小川氏: お客様からの感謝を自身の喜びとして感じられる方を採用したいと考えています。収益を追求することに重点を置くのではなく、お客様に喜んでもらうために何ができるかを真摯に考え、行動できる方を求めています。もちろん資格や経験も重要な要素ではありますが、それ以上に弊社の理念と合致する人柄を重要視しています。
KL: 御社では業界未経験者の採用も行っていますか。
小川氏: はい、未経験者の採用も行っています。ただし、現在の採用者の多くは経験者が占めています。未経験者でも意欲や適性によって採用していますが、採用後にお客様を探す段階で、未経験者の場合はネットワークや紹介が不足しているケースが多く、初期の活動に課題が生じることがあります。そのため、結果的に経験者の方が採用割合としては多くなる傾向があります。
また、新卒の方の応募についても検討していますが、学校を卒業したばかりの方が人生設計や資産運用に関する相談を受けるのは難しいという理由から、現状では中途採用が中心になります。弊社の社員は、一定の社会経験を積んだ方が多いです。
KL:ファイナンシャルプランナーとして成長するには、どのようなプロセスが必要だとお考えですか。

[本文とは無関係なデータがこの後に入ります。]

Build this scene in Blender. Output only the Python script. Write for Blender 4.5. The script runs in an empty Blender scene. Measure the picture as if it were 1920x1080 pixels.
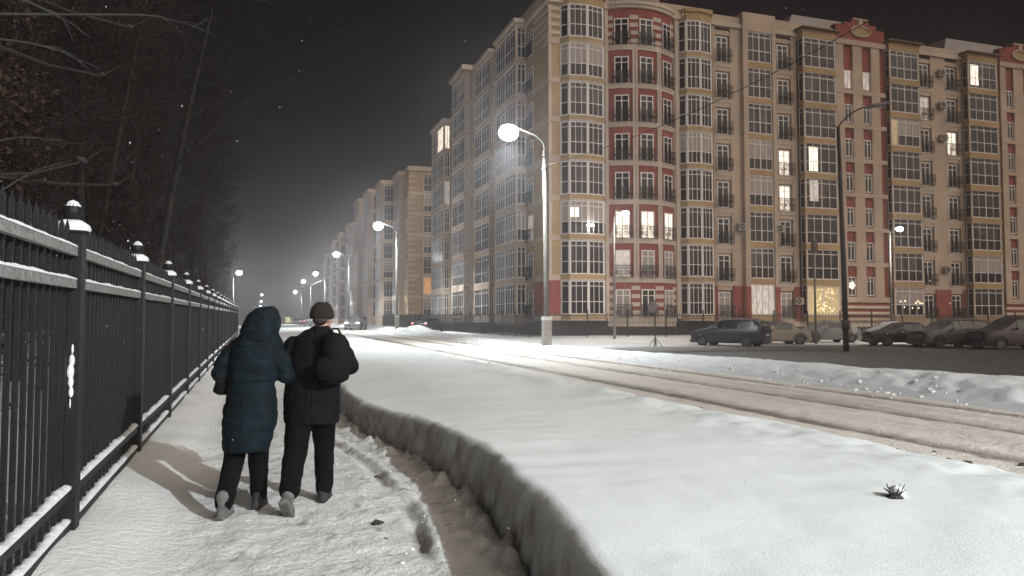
import bpy, bmesh, math, random
from math import sin, cos, pi, radians, sqrt, atan2, hypot, exp
from mathutils import Vector, Matrix, noise

random.seed(7)
sc = bpy.context.scene
col = sc.collection
# ------------------------------------------------------------------ camera
# world frame: +Y runs along the street (away from the camera), +X across it to the right
PHI = radians(18.5)
cam_d = bpy.data.cameras.new('camera')
cam = bpy.data.objects.new('camera', cam_d); col.objects.link(cam)
cam.location = (0, 0, 1.62)
cam.rotation_euler = (radians(90 + 2.7), 0, -PHI)
cam_d.sensor_width = 36; cam_d.lens = 27.0
cam_d.clip_start = .05; cam_d.clip_end = 2000
sc.camera = cam
# ------------------------------------------------------------------ world and light
w = bpy.data.worlds.new('World'); sc.world = w; w.use_nodes = True
nt = w.node_tree; nt.nodes.clear()
wo = nt.nodes.new('ShaderNodeOutputWorld'); bg = nt.nodes.new('ShaderNodeBackground')
tcw = nt.nodes.new('ShaderNodeTexCoord'); sepw = nt.nodes.new('ShaderNodeSeparateXYZ'); rmp = nt.nodes.new('ShaderNodeValToRGB')
nt.links.new(tcw.outputs['Generated'], sepw.inputs[0]); nt.links.new(sepw.outputs['Z'], rmp.inputs[0])
rmp.color_ramp.elements[0].position = 0.0; rmp.color_ramp.elements[0].color = (.014, .0120, .0125, 1)
rmp.color_ramp.elements[1].position = .55; rmp.color_ramp.elements[1].color = (.0030, .0024, .0032, 1)
nt.links.new(rmp.outputs[0], bg.inputs[0]); bg.inputs[1].default_value = 1.0
nt.links.new(bg.outputs[0], wo.inputs[0])
# the town's glow behind the camera: one very soft, low, warm sun
sun_d = bpy.data.lights.new('sun', 'SUN'); sun = bpy.data.objects.new('sun', sun_d); col.objects.link(sun)
sun_d.energy = 1.9; sun_d.angle = radians(60); sun_d.color = (1.0, .86, .74)
sdir = Vector((.42, -.80, .55)).normalized()
sun.rotation_euler = sdir.to_track_quat('Z', 'Y').to_euler()
sc.view_settings.view_transform = 'Standard'; sc.view_settings.look = 'None'
sc.view_settings.exposure = 0; sc.view_settings.gamma = 1
sc.render.engine = 'CYCLES'
cy = sc.cycles
cy.use_denoising = True
cy.max_bounces = 5; cy.diffuse_bounces = 3; cy.glossy_bounces = 2; cy.transmission_bounces = 3; cy.volume_bounces = 1
cy.sample_clamp_indirect = 4; cy.sample_clamp_direct = 30; cy.use_light_tree = True
cy.caustics_reflective = False; cy.caustics_refractive = False

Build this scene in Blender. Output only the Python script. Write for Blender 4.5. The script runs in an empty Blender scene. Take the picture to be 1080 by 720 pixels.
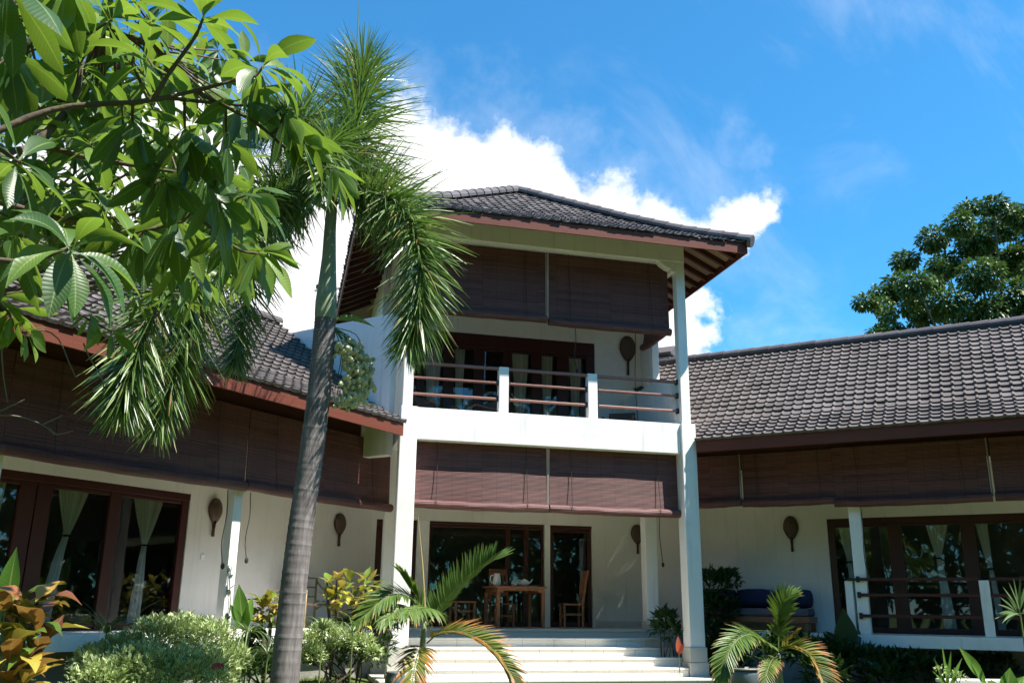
import bpy, bmesh, math, random
from mathutils import Vector, Matrix, noise
R = math.radians
PI = math.pi
random.seed(7)
sc = bpy.context.scene
col = sc.collection

# ------------------------------------------------------------------ camera
FPX = 951.56
CAM = Vector((-2.166, -15.507, 0.38))
RT = Vector((0.96959294, -0.24443027, 0.01197368))
DN = Vector((0.08012965, 0.27086277, -0.95927712))
FW = Vector((0.23123314, 0.93106777, 0.28221274))
cd = bpy.data.cameras.new('camera')
cam = bpy.data.objects.new('camera', cd)
col.objects.link(cam)
cd.sensor_width = 36.0
cd.lens = FPX / 1080 * 36
cd.clip_end = 2000
cd.clip_start = 0.05
m = Matrix.Identity(4)
for i, a in enumerate((RT, -DN, -FW)):
    for r in range(3):
        m[r][i] = a[r]
m.translation = CAM
cam.matrix_world = m
sc.camera = cam

# ------------------------------------------------------------------ exposure, sun, sky
sc.view_settings.view_transform = 'Standard'
sc.view_settings.look = 'None'
sc.view_settings.gamma = 1
sc.view_settings.use_curve_mapping = False
sc.view_settings.exposure = 1.12
SUN_AZ, SUN_EL = 52.0, 59.0          # azimuth measured from the facade normal (-Y) towards +X
sd = Vector((math.sin(R(SUN_AZ)) * math.cos(R(SUN_EL)), -math.cos(R(SUN_AZ)) * math.cos(R(SUN_EL)), math.sin(R(SUN_EL))))
sl = bpy.data.lights.new('sun', 'SUN')
sl.energy = 5.0
sl.angle = R(0.5)
sl.color = (1.0, 0.955, 0.88)
so = bpy.data.objects.new('sun', sl)
so.rotation_euler = sd.to_track_quat('Z', 'Y').to_euler()
so.location = (0, 0, 40)
col.objects.link(so)

w = bpy.data.worlds.new('World')
sc.world = w
w.use_nodes = True
nt = w.node_tree
nt.nodes.clear()


def N(t, ty, **kw):
    n = t.nodes.new(ty)
    for k, v in kw.items():
        setattr(n, k, v)
    return n


def lk(t, a, b):
    t.links.new(a, b)


def mth(t, op, a, b=None, c=None, clamp=False):
    n = t.nodes.new('ShaderNodeMath')
    n.operation = op
    n.use_clamp = clamp
    for i, v in enumerate((a, b, c)):
        if v is None:
            continue
        if isinstance(v, (int, float)):
            n.inputs[i].default_value = v
        else:
            t.links.new(v, n.inputs[i])
    return n.outputs[0]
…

小川氏: 成長の鍵は、何よりも実際の経験を積むことにあると考えています。経験を通じて得た実践的な知識とスキルが、ファイナンシャルプランナーとしての基盤を作ります。お客様と接する中で知識が不足していると感じた場合は、一旦持ち帰って調査し、最適な提案をすることができます。必ずしもその場で即答できないことは恥ずかしいことではありません。むしろそう言った経験を積み重ねる中で、知識が自然と蓄積されていくものだと考えています。
KL:御社への応募を検討する際に、身につけておくべき知識や資格はありますか。
小川氏: 金融業界の知識を事前に身につけておくことをお勧めします。特に経済動向を読む力は非常に重要ですので、経済学の基礎知識があるとさらに良いでしょう。ただし、これらは必須条件ではありません。資格取得の有無にかかわらず、幅広い知識を持ち、学び続ける姿勢があることが望ましいです。また、業務を通じて知識やスキルを深める必要がありますので、柔軟な学習意欲が重要です。
KL:就職活動中の方に向けて、アドバイスをいただけますか。
小川氏: 就職先を選ぶ際には、「どこで働くか」以上に「誰と働くか」を重視することをお勧めします。もちろん、すべてのケースで一緒に働く人が事前に分かるわけではないため、完全に人で選ぶのは難しいかもしれません。しかし、もし勤務地や職場環境と働く仲間を天秤にかけられるのであれば、私は迷わず「人」を優先して選ぶべきだと考えます。
特に新卒の方は、企業の名前や規模に目を奪われがちですが、気の合う仲間や信頼できる上司と働ける環境であれば、より良いキャリアを築けるはずです。逆に、場所や条件だけを優先すると、働く中で苦しい思いをすることもあります。難しい選択ですが、ぜひ「人」を最優先に考えることをお勧めします。